Going into a derby as an underdog will be a strange experience for Carlo Ancelotti. Throughout most of his career, the Everton manager has been in charge of clubs that were at least equal to their neighbours and generally more dominant. Against Liverpool at Anfield on Sunday the Italian will get to feel what it is like to be a second-class citizen in the battle for local pride.

Ancelotti’s task in the 235th Merseyside derby is not only to guide Everton into the fourth round of the FA Cup but to beat the unbeatable. Jurgen Klopp’s team have left even Manchester City by the wayside this season and Everton are trailing so far in the distance that it is embarrassing. Liverpool are 33 points clear of their neighbours – 11 victories ahead with a game in hand just 20 matches into the campaign. Anfield houses the Champions League and Club World Cup trophies while Goodison has not had a sniff of silverware for a quarter of a century. In the quest for parochial superiority, this appears to be a mismatch of epic proportions. But Ancelotti cannot be discounted. He has won some of the most epic derbies in history.

During his time at Milan, the 60-year-old was locked in a struggle for supremacy with

Internazionale and did not have it all his own way. Inter won four consecutive Serie A titles during the final seasons of Ancelotti’s tenure as the balance of power in the city swung away from the Rossoneri in the wake of the Calciopoli scandal. Milan kept their status as the San Siro’s leading club by winning two Champions League finals under Ancelotti, however. Their route to the first of those victories, the 3-2 win over Juventus on penalties at Old Trafford in 2003, included two of the most significant derbies in European history. Milan and Inter met in the semi-final and after a 0-0 draw in the first game, Ancelotti’s team secured a 1-1 draw in what was nominally the away leg to seal a place in the final.

Events in Spain 11 years later would eclipse that Milanese showdown. Domestically, Atletico Madrid – who will always be fated to be the second club in the Spanish capital – were much better than Real Madrid during Ancelotti’s two seasons in charge. When it really mattered, though, Real stepped up to the challenge.

The two Madrid sides met in the Champions League final in Lisbon six years ago. It was the first time the showpiece game had been contested by clubs from the same city, elevating the importance of the match to unprecedented levels. Ancelotti’s men rose to the occasion, triumphing 4-1 after extra time. The Italian will never face another derby that carries so much pressure. Compared to that game, tomorrow’s FA Cup tie will feel like a little local difficulty.

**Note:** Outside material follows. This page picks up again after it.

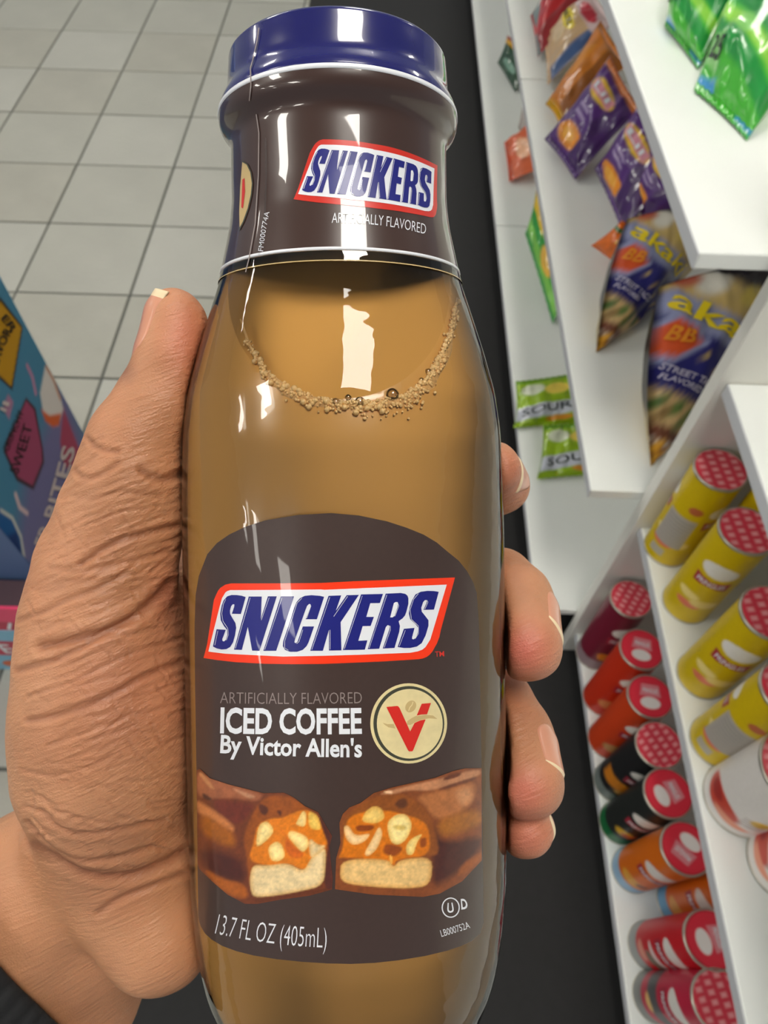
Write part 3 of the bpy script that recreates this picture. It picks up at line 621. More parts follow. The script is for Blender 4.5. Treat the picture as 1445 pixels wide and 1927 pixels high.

Yet beating Liverpool means a massive amount to Evertonians. The gulf between the clubs is huge and although Farhad Moshiri’s takeover four years ago provided an injection of cash and hope, the gap is growing. It is a decade since Everton tasted success in the derby and 21 years since they left Anfield victorious. Teams in two-club cities always measure their progress in relation to their neighbours, even when it is unrealistic to do so. Liverpool’s renewed ascendency at home and abroad makes Everton’s underachievement all the more painful. Derbies are the place where there is potential to claw back some dignity.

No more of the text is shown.